───── Provided data

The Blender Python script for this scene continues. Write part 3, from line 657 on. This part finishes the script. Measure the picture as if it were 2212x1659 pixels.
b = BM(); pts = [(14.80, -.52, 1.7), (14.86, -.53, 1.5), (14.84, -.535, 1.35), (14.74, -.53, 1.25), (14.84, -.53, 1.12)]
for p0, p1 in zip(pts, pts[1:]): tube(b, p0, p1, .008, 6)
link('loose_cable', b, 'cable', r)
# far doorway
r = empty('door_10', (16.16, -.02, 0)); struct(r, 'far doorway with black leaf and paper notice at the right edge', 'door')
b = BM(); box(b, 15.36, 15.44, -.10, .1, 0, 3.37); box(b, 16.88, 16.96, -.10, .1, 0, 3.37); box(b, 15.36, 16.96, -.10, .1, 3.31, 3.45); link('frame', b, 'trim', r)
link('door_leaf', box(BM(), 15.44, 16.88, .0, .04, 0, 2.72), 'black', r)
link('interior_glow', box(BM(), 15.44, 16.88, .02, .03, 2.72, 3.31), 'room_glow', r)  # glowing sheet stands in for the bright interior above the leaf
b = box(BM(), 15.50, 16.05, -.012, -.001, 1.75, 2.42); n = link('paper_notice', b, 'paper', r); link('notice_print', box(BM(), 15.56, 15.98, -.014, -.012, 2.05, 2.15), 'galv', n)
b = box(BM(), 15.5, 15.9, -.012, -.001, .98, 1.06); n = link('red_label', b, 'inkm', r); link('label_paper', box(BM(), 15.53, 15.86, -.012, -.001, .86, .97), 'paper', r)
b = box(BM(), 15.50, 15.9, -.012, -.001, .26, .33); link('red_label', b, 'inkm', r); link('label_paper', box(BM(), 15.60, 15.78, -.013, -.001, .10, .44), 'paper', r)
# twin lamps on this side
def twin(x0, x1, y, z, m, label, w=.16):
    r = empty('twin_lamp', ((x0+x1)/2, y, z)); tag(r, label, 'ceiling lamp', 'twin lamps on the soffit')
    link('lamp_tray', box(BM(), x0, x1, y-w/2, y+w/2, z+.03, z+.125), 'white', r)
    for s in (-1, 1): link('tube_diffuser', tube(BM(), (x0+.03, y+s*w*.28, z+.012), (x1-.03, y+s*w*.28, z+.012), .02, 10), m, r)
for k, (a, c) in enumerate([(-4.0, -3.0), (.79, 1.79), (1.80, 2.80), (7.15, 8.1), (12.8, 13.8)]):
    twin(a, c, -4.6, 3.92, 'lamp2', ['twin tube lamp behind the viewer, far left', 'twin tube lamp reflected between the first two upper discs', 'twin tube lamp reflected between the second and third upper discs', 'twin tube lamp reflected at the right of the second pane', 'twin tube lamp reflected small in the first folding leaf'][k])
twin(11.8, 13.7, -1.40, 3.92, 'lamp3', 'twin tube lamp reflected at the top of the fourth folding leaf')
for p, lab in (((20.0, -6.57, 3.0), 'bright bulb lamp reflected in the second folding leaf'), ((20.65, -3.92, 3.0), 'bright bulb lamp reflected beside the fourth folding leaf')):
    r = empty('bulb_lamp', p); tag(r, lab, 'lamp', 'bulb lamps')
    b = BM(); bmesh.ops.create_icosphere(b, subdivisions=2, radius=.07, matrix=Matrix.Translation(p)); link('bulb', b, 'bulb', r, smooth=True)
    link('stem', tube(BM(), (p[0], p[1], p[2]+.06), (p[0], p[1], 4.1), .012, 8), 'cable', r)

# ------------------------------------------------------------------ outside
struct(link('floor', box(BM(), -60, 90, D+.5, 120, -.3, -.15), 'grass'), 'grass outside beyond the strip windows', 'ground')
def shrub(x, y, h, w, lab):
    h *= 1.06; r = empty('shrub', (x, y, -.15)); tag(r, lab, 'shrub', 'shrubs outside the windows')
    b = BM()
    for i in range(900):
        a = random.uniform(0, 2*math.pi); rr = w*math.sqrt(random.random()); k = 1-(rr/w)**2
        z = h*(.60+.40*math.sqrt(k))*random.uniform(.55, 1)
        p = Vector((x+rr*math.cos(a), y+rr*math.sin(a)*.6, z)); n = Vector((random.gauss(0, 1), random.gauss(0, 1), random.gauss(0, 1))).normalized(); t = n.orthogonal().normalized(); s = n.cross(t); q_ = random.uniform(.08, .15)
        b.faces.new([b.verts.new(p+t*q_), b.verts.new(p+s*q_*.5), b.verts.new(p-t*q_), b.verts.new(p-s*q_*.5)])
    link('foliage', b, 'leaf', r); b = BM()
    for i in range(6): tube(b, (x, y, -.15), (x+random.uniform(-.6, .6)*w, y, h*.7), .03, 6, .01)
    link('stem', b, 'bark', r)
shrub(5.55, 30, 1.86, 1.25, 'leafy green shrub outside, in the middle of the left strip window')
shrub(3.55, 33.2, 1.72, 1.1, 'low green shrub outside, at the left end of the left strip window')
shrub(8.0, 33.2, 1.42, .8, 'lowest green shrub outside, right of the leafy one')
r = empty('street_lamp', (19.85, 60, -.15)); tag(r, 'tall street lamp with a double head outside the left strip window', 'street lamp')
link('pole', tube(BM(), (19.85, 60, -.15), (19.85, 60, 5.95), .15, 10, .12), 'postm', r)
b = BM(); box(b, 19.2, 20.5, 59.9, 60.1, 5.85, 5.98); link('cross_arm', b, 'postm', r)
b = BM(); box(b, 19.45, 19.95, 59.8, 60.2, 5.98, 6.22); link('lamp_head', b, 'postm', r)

──────────

**Written task:** Restate the whole of the material exactly.

**Result of this task:**
The Blender Python script for this scene continues. Write part 3, from line 657 on. This part finishes the script. Measure the picture as if it were 2212x1659 pixels.
b = BM(); pts = [(14.80, -.52, 1.7), (14.86, -.53, 1.5), (14.84, -.535, 1.35), (14.74, -.53, 1.25), (14.84, -.53, 1.12)]
for p0, p1 in zip(pts, pts[1:]): tube(b, p0, p1, .008, 6)
link('loose_cable', b, 'cable', r)
# far doorway
r = empty('door_10', (16.16, -.02, 0)); struct(r, 'far doorway with black leaf and paper notice at the right edge', 'door')
b = BM(); box(b, 15.36, 15.44, -.10, .1, 0, 3.37); box(b, 16.88, 16.96, -.10, .1, 0, 3.37); box(b, 15.36, 16.96, -.10, .1, 3.31, 3.45); link('frame', b, 'trim', r)
link('door_leaf', box(BM(), 15.44, 16.88, .0, .04, 0, 2.72), 'black', r)
link('interior_glow', box(BM(), 15.44, 16.88, .02, .03, 2.72, 3.31), 'room_glow', r)  # glowing sheet stands in for the bright interior above the leaf
b = box(BM(), 15.50, 16.05, -.012, -.001, 1.75, 2.42); n = link('paper_notice', b, 'paper', r); link('notice_print', box(BM(), 15.56, 15.98, -.014, -.012, 2.05, 2.15), 'galv', n)
b = box(BM(), 15.5, 15.9, -.012, -.001, .98, 1.06); n = link('red_label', b, 'inkm', r); link('label_paper', box(BM(), 15.53, 15.86, -.012, -.001, .86, .97), 'paper', r)
b = box(BM(), 15.50, 15.9, -.012, -.001, .26, .33); link('red_label', b, 'inkm', r); link('label_paper', box(BM(), 15.60, 15.78, -.013, -.001, .10, .44), 'paper', r)
# twin lamps on this side
def twin(x0, x1, y, z, m, label, w=.16):
    r = empty('twin_lamp', ((x0+x1)/2, y, z)); tag(r, label, 'ceiling lamp', 'twin lamps on the soffit')
    link('lamp_tray', box(BM(), x0, x1, y-w/2, y+w/2, z+.03, z+.125), 'white', r)
    for s in (-1, 1): link('tube_diffuser', tube(BM(), (x0+.03, y+s*w*.28, z+.012), (x1-.03, y+s*w*.28, z+.012), .02, 10), m, r)
for k, (a, c) in enumerate([(-4.0, -3.0), (.79, 1.79), (1.80, 2.80), (7.15, 8.1), (12.8, 13.8)]):
    twin(a, c, -4.6, 3.92, 'lamp2', ['twin tube lamp behind the viewer, far left', 'twin tube lamp reflected between the first two upper discs', 'twin tube lamp reflected between the second and third upper discs', 'twin tube lamp reflected at the right of the second pane', 'twin tube lamp reflected small in the first folding leaf'][k])
twin(11.8, 13.7, -1.40, 3.92, 'lamp3', 'twin tube lamp reflected at the top of the fourth folding leaf')
for p, lab in (((20.0, -6.57, 3.0), 'bright bulb lamp reflected in the second folding leaf'), ((20.65, -3.92, 3.0), 'bright bulb lamp reflected beside the fourth folding leaf')):
    r = empty('bulb_lamp', p); tag(r, lab, 'lamp', 'bulb lamps')
    b = BM(); bmesh.ops.create_icosphere(b, subdivisions=2, radius=.07, matrix=Matrix.Translation(p)); link('bulb', b, 'bulb', r, smooth=True)
    link('stem', tube(BM(), (p[0], p[1], p[2]+.06), (p[0], p[1], 4.1), .012, 8), 'cable', r)

# ------------------------------------------------------------------ outside
struct(link('floor', box(BM(), -60, 90, D+.5, 120, -.3, -.15), 'grass'), 'grass outside beyond the strip windows', 'ground')
def shrub(x, y, h, w, lab):
    h *= 1.06; r = empty('shrub', (x, y, -.15)); tag(r, lab, 'shrub', 'shrubs outside the windows')
    b = BM()
    for i in range(900):
        a = random.uniform(0, 2*math.pi); rr = w*math.sqrt(random.random()); k = 1-(rr/w)**2
        z = h*(.60+.40*math.sqrt(k))*random.uniform(.55, 1)
        p = Vector((x+rr*math.cos(a), y+rr*math.sin(a)*.6, z)); n = Vector((random.gauss(0, 1), random.gauss(0, 1), random.gauss(0, 1))).normalized(); t = n.orthogonal().normalized(); s = n.cross(t); q_ = random.uniform(.08, .15)
        b.faces.new([b.verts.new(p+t*q_), b.verts.new(p+s*q_*.5), b.verts.new(p-t*q_), b.verts.new(p-s*q_*.5)])
    link('foliage', b, 'leaf', r); b = BM()
    for i in range(6): tube(b, (x, y, -.15), (x+random.uniform(-.6, .6)*w, y, h*.7), .03, 6, .01)
    link('stem', b, 'bark', r)
shrub(5.55, 30, 1.86, 1.25, 'leafy green shrub outside, in the middle of the left strip window')
shrub(3.55, 33.2, 1.72, 1.1, 'low green shrub outside, at the left end of the left strip window')
shrub(8.0, 33.2, 1.42, .8, 'lowest green shrub outside, right of the leafy one')
r = empty('street_lamp', (19.85, 60, -.15)); tag(r, 'tall street lamp with a double head outside the left strip window', 'street lamp')
link('pole', tube(BM(), (19.85, 60, -.15), (19.85, 60, 5.95), .15, 10, .12), 'postm', r)
b = BM(); box(b, 19.2, 20.5, 59.9, 60.1, 5.85, 5.98); link('cross_arm', b, 'postm', r)
b = BM(); box(b, 19.45, 19.95, 59.8, 60.2, 5.98, 6.22); link('lamp_head', b, 'postm', r)